I have heard that every writer has moments of despair regardless of which phase in their writing life they find themselves. They write and believe, write and believe, and then at some unforeseen moment, the time comes to throw the laptop across the room. I am no exception.
The time came for me on a Monday like any other. My breakdown alternated between bawling and pretending to be in control, as when facing the friendly grocery checkout clerk. In those brief dry intervals, I conjured hatchling sea turtles running toward the sea, an image I call upon in times of turbulent emotion. I imagine that my problems are nothing compared to theirs, as only one out of a hundred hatchlings makes it to the ocean alive.

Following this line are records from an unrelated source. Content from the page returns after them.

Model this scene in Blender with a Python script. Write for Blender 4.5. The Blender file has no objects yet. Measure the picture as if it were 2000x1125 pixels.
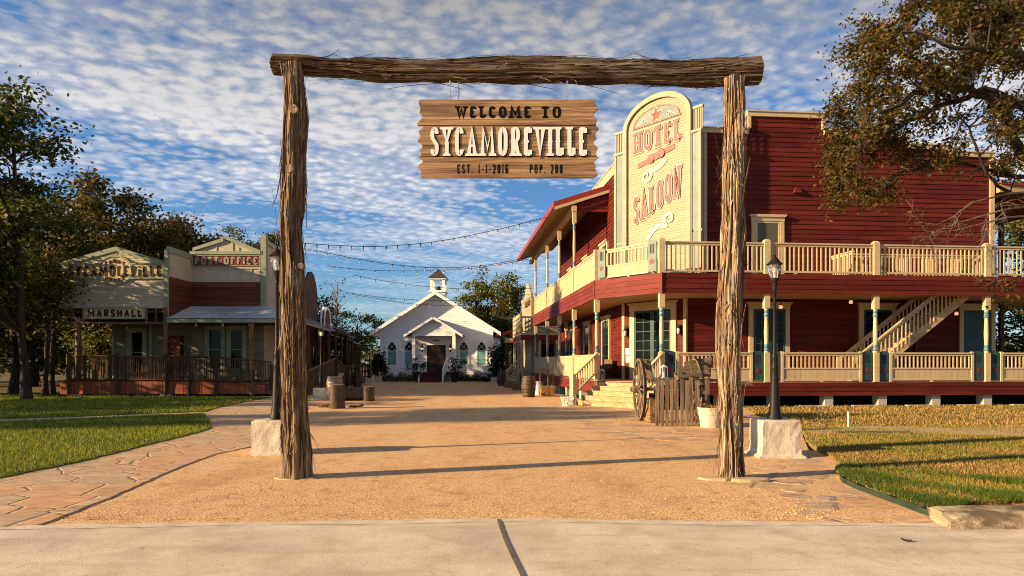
import bpy, math, random
import numpy as np
from mathutils import Vector, noise as mnoise
R = math.radians
sc = bpy.context.scene
C = sc.collection

# ------------------------------------------------------------------ camera
F, HZ, CH = 1333.33, 708.0, 1.6
cam_d = bpy.data.cameras.new('camera'); cam = bpy.data.objects.new('camera', cam_d); C.objects.link(cam)
cam.location = (0, 0, CH); cam.rotation_euler = (R(90), 0, 0)
cam_d.lens = 24; cam_d.sensor_width = 36; cam_d.shift_y = (HZ - 562.5) / 2000
cam_d.clip_start = 0.05; cam_d.clip_end = 2000
sc.camera = cam

def W(px, py, Y):
    return Vector(((px - 1000) * Y / F, Y, CH + (HZ - py) * Y / F))
def GP(px, py):
    Y = F * CH / (py - HZ)
    return ((px - 1000) * Y / F, Y)

# ------------------------------------------------------------------ light
SUN_EL, SUN_AZ = R(16.0), math.atan2(-0.31, -0.95)      # direction towards the sun, on the ground
sd = Vector((math.cos(SUN_AZ) * math.cos(SUN_EL), math.sin(SUN_AZ) * math.cos(SUN_EL), math.sin(SUN_EL)))
sl = bpy.data.lights.new('sun', 'SUN'); so = bpy.data.objects.new('sun', sl); C.objects.link(so)
sl.energy = 5.0; sl.angle = R(0.5); sl.color = (1.0, 0.71, 0.39)
so.rotation_euler = (-sd).to_track_quat('-Z', 'Y').to_euler(); so.location = sd * 60
sc.view_settings.view_transform = 'Standard'; sc.view_settings.look = 'None'
sc.view_settings.exposure = 1.32
sc.cycles.pixel_filter_type = 'BLACKMAN_HARRIS'; sc.cycles.filter_width = 1.0; sc.render.filter_size = 1.0; sc.view_settings.gamma = 1.0

world = bpy.data.worlds.new('World'); sc.world = world; world.use_nodes = True

class NT:
    """tiny node-tree helper"""
    def __init__(s, nt): s.nt = nt
    def n(s, t, **k):
        nd = s.nt.nodes.new(t)
        ins = k.pop('ins', {})
        for a, b in k.items(): setattr(nd, a, b)
        for a, b in ins.items():
            if isinstance(b, bpy.types.NodeSocket): s.nt.links.new(b, nd.inputs[a])
            else: nd.inputs[a].default_value = b
        return nd
    def l(s, a, b): s.nt.links.new(a, b)
    def math(s, op, a, b=0.0, clamp=False):
        nd = s.n('ShaderNodeMath', operation=op, use_clamp=clamp)
        for i, v in enumerate((a, b)):
            if isinstance(v, bpy.types.NodeSocket): s.l(v, nd.inputs[i])
            else: nd.inputs[i].default_value = v
        return nd.outputs[0]
    def ramp(s, fac, stops, interp='LINEAR'):
        nd = s.n('ShaderNodeValToRGB'); cr = nd.color_ramp; cr.interpolation = interp
        while len(cr.elements) < len(stops): cr.elements.new(0.5)
        for e, (p, c) in zip(cr.elements, stops):
            e.position = p; e.color = (*c, 1) if len(c) == 3 else c
        s.l(fac, nd.inputs[0]); return nd.outputs[0]
    def mix(s, fac, a, b, mode='MIX'):
        nd = s.n('ShaderNodeMix', data_type='RGBA', blend_type=mode)
        for sock, v in ((nd.inputs[0], fac), (nd.inputs[6], a), (nd.inputs[7], b)):
            if isinstance(v, bpy.types.NodeSocket): s.l(v, sock)
            else: sock.default_value = v if not isinstance(v, tuple) or len(v) == 4 else (*v, 1)
        return nd.outputs[2]
    def noise(s, vec, scale, detail=4, rough=0.55, dist=0.0, out=0):
        nd = s.n('ShaderNodeTexNoise', ins={'Scale': scale, 'Detail': detail, 'Roughness': rough, 'Distortion': dist})
        if vec is not None: s.l(vec, nd.inputs['Vector'])
        return nd.outputs[out]

def g3(v): return (v, v, v)
# ---- world: Nishita sky with a deck of altocumulus
wt = NT(world.node_tree); world.node_tree.nodes.clear()
sky = wt.n('ShaderNodeTexSky', sky_type='NISHITA', sun_disc=False, sun_elevation=SUN_EL,
           sun_rotation=math.pi / 2 - SUN_AZ, altitude=0, air_density=1.0, dust_density=0.6, ozone_density=3.0)
tc = wt.n('ShaderNodeTexCoord'); sep = wt.n('ShaderNodeSeparateXYZ', ins={0: tc.outputs['Generated']})
zz = wt.math('MAXIMUM', wt.math('ADD', sep.outputs[2], 0.06), 0.02)
u = wt.math('DIVIDE', sep.outputs[0], zz); v = wt.math('DIVIDE', sep.outputs[1], zz)
cmb = wt.n('ShaderNodeCombineXYZ', ins={0: u, 1: v, 2: 0.0})
mp = wt.n('ShaderNodeMapping', ins={0: cmb.outputs[0]}); mp.inputs['Rotation'].default_value = (0, 0, R(-28)); mp.inputs['Location'].default_value = (3.1, 0.4, 0)
pv = mp.outputs[0]
mps = wt.n('ShaderNodeMapping', ins={0: pv}); mps.inputs['Scale'].default_value = (0.35, 1.0, 1)
cover = wt.noise(mps.outputs[0], 1.15, 6, 0.60, 0.5)
puff = wt.noise(pv, 17.0, 7, 0.62, 0.3)
vor = wt.n('ShaderNodeTexVoronoi', ins={'Scale': 19.0, 'Randomness': 1.0, 'Vector': wt.mix(0.06, pv, wt.noise(pv, 9, 3, 0.5, 0, 1))}); vor.feature = 'SMOOTH_F1'; vor.inputs['Smoothness'].default_value = 0.55
pf = wt.math('ADD', wt.math('MULTIPLY', puff, 0.75), wt.math('MULTIPLY', wt.math('SUBTRACT', 0.62, vor.outputs['Distance']), 0.42))
dens = wt.math('ADD', wt.math('MULTIPLY', pf, 0.85), wt.math('MULTIPLY', wt.math('SUBTRACT', cover, 0.475), 2.7))
dens = wt.math('ADD', dens, wt.math('MULTIPLY', sep.outputs[0], 0.16))
al = wt.ramp(dens, [(0.16, g3(0)), (0.42, g3(0.55)), (0.74, g3(1))], 'EASE')
shade = wt.ramp(wt.math('ADD', wt.math('MULTIPLY', pf, 0.6), wt.math('MULTIPLY', cover, 0.4)), [(0.30, (3.2, 3.8, 5.0)), (0.56, (8.0, 7.7, 7.6))])
blue = wt.mix(1.0, sky.outputs[0], (0.70, 1.0, 1.28), 'MULTIPLY')
lowfade = wt.ramp(sep.outputs[2], [(0.0, g3(0.12)), (0.11, g3(0.38)), (0.24, g3(0.92)), (0.6, g3(0.95))])
dim = wt.ramp(sep.outputs[2], [(0.12, g3(1.0)), (0.28, g3(0.9)), (0.46, g3(0.46))])
ccol = wt.mix(1.0, shade, dim, 'MULTIPLY')
skyc = wt.mix(wt.math('MULTIPLY', al, lowfade), blue, ccol)
bg = wt.n('ShaderNodeBackground', ins={'Color': skyc, 'Strength': 0.050})
wo = wt.n('ShaderNodeOutputWorld', ins={0: bg.outputs[0]})

# ------------------------------------------------------------------ materials
MATS = {}
def mat(name, c1, c2=None, rough=0.8, scale=(4, 4, 4), detail=5, dist=0.5, bump=0.0, bscale=None, metal=0.0,
        dirt=0.0, dirtcol=(0.08, 0.06, 0.045), spec=0.3, lo=0.35, hi=0.65, island=0.0):
    m = bpy.data.materials.new(name); m.use_nodes = True
    t = NT(m.node_tree); bs = m.node_tree.nodes['Principled BSDF']
    co = t.n('ShaderNodeTexCoord').outputs['Object']
    mp = t.n('ShaderNodeMapping', ins={0: co}); mp.inputs['Scale'].default_value = scale
    nz = t.noise(mp.outputs[0], 1.0, detail, 0.6, dist)
    col = t.ramp(nz, [(lo, c1), (hi, c2 or c1)])
    if dirt:
        dn = t.noise(co, 1.7, 6, 0.65, 0.4)
        col = t.mix(t.math('MULTIPLY', t.ramp(dn, [(0.45, g3(0)), (0.75, g3(1))]), dirt), col, dirtcol)
    if island:
        g = t.n('ShaderNodeNewGeometry'); col = t.mix(1.0, col, t.ramp(g.outputs['Random Per Island'], [(0, g3(1 - island)), (1, g3(1 + island))]), 'MULTIPLY')
    t.l(col, bs.inputs['Base Color'])
    bs.inputs['Roughness'].default_value = rough; bs.inputs['Metallic'].default_value = metal
    bs.inputs['Specular IOR Level'].default_value = spec
    if bump:
        mb = t.n('ShaderNodeMapping', ins={0: co}); mb.inputs['Scale'].default_value = bscale or tuple(3 * q for q in scale)
        b = t.n('ShaderNodeBump', ins={'Strength': bump, 'Distance': 0.02, 'Height': t.noise(mb.outputs[0], 1.0, 5, 0.65, 0.3)})
        t.l(b.outputs[0], bs.inputs['Normal'])
    MATS[name] = m; return m

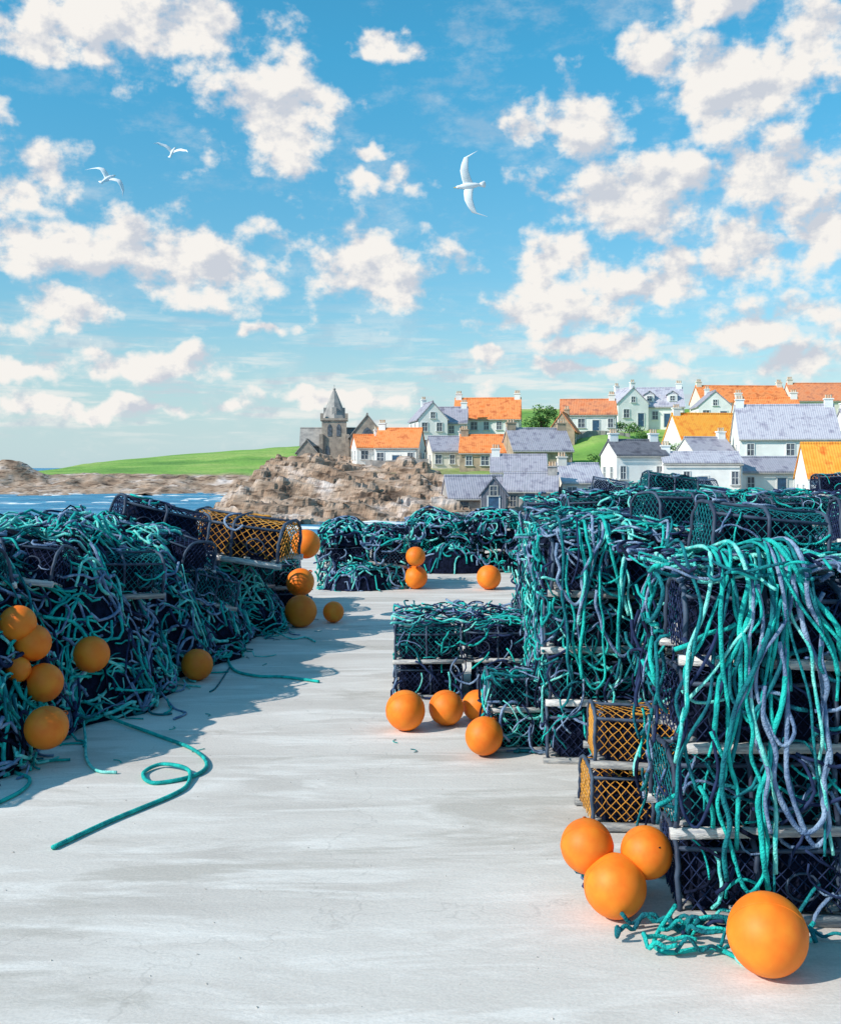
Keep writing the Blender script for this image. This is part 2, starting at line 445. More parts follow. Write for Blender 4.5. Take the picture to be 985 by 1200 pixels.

What prompted the episode was a series of storytelling challenges that finally collided with a decision to crash and let it all burn at 451 degrees. I quit, I said, the only two words I could utter intelligibly. I wasn’t accomplishing my only reason for writing – to inspire a love for all the creatures on our planet. Too environmental might be the simplest way to put it. Some writers are genius at showing us the intersection between nature and human nature, like Richard Powers, Charlotte McConaghy, and Lydia Millet. Some are not.
By the end of that Monday I felt in my hand the chunk I had torn from my heart, the part that’s my essence, who I am when I think about who I am. Writing this a week later still springs forth those tears, dripping into the crevices of my keyboard, rusting its innards, rendering the letters E,V,O, and L sticky and useless.
Maybe for the time being I won’t be working on the novel, but I’ll have to write in some context. A long time ago I blogged as a method of checking my sanity when I was home alone with a baby and toddler. It let me be me for a short restorative moment, and I think allowed me to be a better parent because of it.
So I’m trying it again. Some posts may occasionally be about writing, but all of them will include some aspect of nature – seeing it, saving it, allowing it to save us. Maybe someone will read, maybe not. Maybe I’ll rewrite my novel (again), maybe not. Or maybe I’ll never give up. Those baby sea turtles need us.